Despite the fact that, according to the exhibition's own survey, 80 per cent of visitors are genuine seafarers, most of them seem perfectly normal human beings - though a few wander around, as a team, in their rowing- club jumpers. Why do they do that? Are they pretending that they rowed there, navigating a previously undiscovered river that winds parallel to the King's Road into Earls Court?

The stalls themselves fall into two categories. Upstairs are the accessories, which to ignorant landlubbers like myself are fascinating in their obscurity. One stall boasted that it could sell you the "most modern sleeve grommet". Which means that it was someone's job to redesign the sleeve grommet from the flawed model which preceded it. Were there heated meetings, with one faction committed to a particular design while traditionalists screamed that this made a mockery of everything sleeve grommets stood for?

Downstairs are the boats. Here, at least, I could name what I was looking at. Except when the lights were dimmed, and the Tannoy boomed out Jean- Michel-Jarre-type music, the sort that accompanies American documentaries about blokes canoeing down rapids and yelling "Yeehah!".

Then a circular metal contraption carrying theatre lights and four lengths of curtain material was lowered from the ceiling, and underneath appeared a team of gymnasts, who climbed up the curtains and hung upside down. Very impressive, but what was the connection with boats? Maybe the plan was to attract gymnastic enthusiasts who wouldn't otherwise have gone, in the hope that they'd think: "Ah well, while I'm here I might as well get myself a satellite radar system."

As I said, all perfectly innocent. Which is why it came as such a shock to find that behind the serenity of gently bobbing vessels lies a seething bitter rivalry for dominance of the seas. The sailing-boat fraternity, it seems, can't stand the motorboat side of the industry, and vice versa. In fact, the only issue on which they're united is that the pair of them hate jet-ski people.

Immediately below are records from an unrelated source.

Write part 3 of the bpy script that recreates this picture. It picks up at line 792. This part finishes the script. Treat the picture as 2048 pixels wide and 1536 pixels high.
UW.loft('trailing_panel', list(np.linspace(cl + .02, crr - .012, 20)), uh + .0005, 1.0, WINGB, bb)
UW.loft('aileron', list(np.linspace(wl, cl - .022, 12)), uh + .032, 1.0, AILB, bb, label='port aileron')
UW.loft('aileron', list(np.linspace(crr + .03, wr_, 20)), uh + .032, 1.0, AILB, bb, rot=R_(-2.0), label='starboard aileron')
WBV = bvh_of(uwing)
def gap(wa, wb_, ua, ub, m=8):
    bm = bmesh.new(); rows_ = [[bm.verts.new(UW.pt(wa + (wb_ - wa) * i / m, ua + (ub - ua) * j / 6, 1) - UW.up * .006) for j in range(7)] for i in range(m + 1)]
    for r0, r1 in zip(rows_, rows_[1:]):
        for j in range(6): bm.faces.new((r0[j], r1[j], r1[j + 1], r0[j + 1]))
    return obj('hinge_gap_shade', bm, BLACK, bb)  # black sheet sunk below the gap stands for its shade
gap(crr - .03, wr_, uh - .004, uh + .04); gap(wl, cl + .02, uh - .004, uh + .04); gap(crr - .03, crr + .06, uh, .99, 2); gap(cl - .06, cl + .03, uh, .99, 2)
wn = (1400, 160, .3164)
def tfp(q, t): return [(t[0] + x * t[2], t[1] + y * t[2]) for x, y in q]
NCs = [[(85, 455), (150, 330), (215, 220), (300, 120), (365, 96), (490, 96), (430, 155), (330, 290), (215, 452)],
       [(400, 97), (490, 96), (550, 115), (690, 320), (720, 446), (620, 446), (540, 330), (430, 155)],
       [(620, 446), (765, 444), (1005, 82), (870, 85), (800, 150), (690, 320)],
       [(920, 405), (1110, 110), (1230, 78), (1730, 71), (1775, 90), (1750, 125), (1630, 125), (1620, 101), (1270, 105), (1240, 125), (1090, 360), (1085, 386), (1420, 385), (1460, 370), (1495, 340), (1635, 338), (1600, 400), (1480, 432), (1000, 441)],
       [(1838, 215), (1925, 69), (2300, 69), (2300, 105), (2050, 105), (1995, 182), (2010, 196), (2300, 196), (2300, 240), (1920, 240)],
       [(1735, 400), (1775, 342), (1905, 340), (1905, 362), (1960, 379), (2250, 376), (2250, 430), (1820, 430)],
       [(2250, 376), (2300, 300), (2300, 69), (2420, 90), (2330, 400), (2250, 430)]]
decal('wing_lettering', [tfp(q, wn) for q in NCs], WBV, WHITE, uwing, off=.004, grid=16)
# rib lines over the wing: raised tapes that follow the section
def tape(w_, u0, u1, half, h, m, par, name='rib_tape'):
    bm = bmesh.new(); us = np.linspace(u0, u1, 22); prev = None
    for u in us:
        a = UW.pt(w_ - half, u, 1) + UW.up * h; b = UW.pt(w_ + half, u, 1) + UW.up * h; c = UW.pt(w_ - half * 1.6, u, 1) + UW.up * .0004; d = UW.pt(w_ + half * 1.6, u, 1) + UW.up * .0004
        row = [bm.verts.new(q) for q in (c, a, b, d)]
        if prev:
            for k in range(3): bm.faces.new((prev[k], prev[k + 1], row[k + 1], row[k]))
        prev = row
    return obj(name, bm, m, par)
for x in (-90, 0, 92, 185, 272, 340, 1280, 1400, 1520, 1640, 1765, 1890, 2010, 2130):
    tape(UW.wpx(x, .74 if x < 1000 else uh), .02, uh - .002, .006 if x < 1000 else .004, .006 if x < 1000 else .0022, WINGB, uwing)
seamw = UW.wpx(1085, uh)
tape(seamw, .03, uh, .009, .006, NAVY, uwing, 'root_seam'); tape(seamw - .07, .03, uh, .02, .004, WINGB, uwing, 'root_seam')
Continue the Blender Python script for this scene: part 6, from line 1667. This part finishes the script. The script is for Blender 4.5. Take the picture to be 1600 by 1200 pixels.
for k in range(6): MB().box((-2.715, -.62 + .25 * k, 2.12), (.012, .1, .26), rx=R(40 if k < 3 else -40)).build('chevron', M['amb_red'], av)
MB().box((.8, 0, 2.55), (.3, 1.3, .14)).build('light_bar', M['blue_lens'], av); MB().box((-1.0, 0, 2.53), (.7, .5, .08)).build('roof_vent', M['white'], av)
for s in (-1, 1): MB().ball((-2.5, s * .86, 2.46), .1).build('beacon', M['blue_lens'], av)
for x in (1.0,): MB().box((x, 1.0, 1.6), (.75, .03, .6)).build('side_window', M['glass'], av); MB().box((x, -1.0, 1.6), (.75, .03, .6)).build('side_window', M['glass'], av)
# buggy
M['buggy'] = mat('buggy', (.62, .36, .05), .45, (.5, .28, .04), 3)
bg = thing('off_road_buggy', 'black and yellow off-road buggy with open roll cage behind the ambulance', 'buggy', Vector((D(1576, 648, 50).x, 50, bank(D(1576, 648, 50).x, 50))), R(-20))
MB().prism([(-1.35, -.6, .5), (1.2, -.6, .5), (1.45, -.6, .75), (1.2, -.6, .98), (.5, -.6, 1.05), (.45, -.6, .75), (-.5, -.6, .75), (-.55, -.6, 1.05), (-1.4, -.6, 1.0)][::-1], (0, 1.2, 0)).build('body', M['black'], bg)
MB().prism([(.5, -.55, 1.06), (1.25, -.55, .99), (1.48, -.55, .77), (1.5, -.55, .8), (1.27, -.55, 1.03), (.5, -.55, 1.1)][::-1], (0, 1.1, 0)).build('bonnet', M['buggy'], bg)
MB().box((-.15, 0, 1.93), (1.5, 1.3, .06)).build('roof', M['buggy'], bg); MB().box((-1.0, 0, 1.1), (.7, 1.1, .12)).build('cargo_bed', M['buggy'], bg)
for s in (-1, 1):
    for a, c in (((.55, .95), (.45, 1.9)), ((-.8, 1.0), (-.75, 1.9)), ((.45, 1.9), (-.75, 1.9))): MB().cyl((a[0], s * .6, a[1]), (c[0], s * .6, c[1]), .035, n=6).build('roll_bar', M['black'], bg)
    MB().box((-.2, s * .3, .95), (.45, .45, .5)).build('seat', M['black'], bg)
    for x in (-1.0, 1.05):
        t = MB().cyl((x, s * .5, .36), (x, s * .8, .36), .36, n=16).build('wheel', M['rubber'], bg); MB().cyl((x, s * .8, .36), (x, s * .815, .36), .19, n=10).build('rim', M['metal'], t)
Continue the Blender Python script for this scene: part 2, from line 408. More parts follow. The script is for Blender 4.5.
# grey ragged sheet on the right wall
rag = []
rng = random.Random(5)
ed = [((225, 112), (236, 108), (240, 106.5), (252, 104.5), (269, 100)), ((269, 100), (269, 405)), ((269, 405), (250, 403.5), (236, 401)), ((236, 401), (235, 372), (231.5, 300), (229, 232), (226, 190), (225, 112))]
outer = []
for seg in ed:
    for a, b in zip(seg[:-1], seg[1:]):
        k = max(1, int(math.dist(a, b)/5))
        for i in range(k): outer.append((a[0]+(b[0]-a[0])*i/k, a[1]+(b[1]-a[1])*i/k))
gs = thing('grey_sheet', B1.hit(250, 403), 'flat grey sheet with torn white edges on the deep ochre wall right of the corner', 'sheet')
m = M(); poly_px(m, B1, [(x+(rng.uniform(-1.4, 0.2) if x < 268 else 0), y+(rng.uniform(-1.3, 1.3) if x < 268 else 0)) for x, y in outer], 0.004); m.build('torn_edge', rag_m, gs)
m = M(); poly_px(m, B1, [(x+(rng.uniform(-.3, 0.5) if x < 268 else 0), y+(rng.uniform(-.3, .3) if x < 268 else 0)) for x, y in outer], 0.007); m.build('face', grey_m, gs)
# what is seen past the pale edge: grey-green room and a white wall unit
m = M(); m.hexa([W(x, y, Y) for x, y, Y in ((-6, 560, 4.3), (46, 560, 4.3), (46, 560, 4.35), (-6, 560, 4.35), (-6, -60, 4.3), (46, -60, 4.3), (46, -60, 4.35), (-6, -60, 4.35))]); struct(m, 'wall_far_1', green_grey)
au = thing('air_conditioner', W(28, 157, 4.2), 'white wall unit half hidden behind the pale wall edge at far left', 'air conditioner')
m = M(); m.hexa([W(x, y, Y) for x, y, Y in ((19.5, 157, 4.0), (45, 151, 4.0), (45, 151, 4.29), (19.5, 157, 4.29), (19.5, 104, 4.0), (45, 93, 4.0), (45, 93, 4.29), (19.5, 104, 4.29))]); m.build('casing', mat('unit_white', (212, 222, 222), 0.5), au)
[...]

Once you know this, the boat show takes on a completely different meaning. You start wondering whether fights will break out, with the factions ordered to occupy opposite ends, separated by mounted police, and alcohol banned within a two-mile radius. There are several possible reasons for this. One is that sailing is a battle against the elements, involving use of the elements. So engines are seen as cheating, like someone turning up to a judo class with a sawn-off shotgun. And jet-skis probably require no traditional nautical skills at all. In fact, charting a course, keeping a log and climbing up a crow's nest in a storm must be almost impossible while you're hammering up the side of Corfu on a jet-ski.

Sailors also have an artistic and literary tradition to draw upon. The African Queen would have lost some of its romance if it had been a jet- ski and if, when Humphrey Bogart proposed to Katherine Hepburn, she hadn't been able to hear him through the noise of a Yamaha 550 Turbo Diesel. And who'd have cheered at the overthrow of Captain Bligh in Mutiny on the Kawasaki 625 GL Powerthruster?

But also, there must be an element of snobbery. For you could pick up a jet-ski for a few hundred quid, whereas in the sailing world, the same money would barely land you a decent supply of sleeve grommets.

When I mentioned the rivalry to a jet-ski salesman, he went instantly into a rant about sailors, so eloquent that he must have repeated it 100 times. "And I'll tell you something else - what do you think they carry in those sailing boats?"

"Dunno," I said.

"Jet-skis."

What an extraordinary theory. Is there evidence of this? Is there film of sailors getting to the middle of the Pacific, furtively looking around and then unwrapping their jet-skis and whizzing around the sharks?

The irony was that the sail-boat salesmen would probably like nothing more than for all the punters viewing their boats to decide to spend their time at the jet-ski stalls instead. All day standing smiling at punters looks like an exhausting task. To start with, it's obvious that hardly any of them are in a position to spend pounds 200,000 on a boat. But even worse are the ones who think they are.

Which is why it was so enlightening to find that the people the salesmen seemed to have the most contempt for were the ones who really could afford the things. "These are beautifully crafted boats," one said. "But all they want to know is how much leg-room there is in the khazi."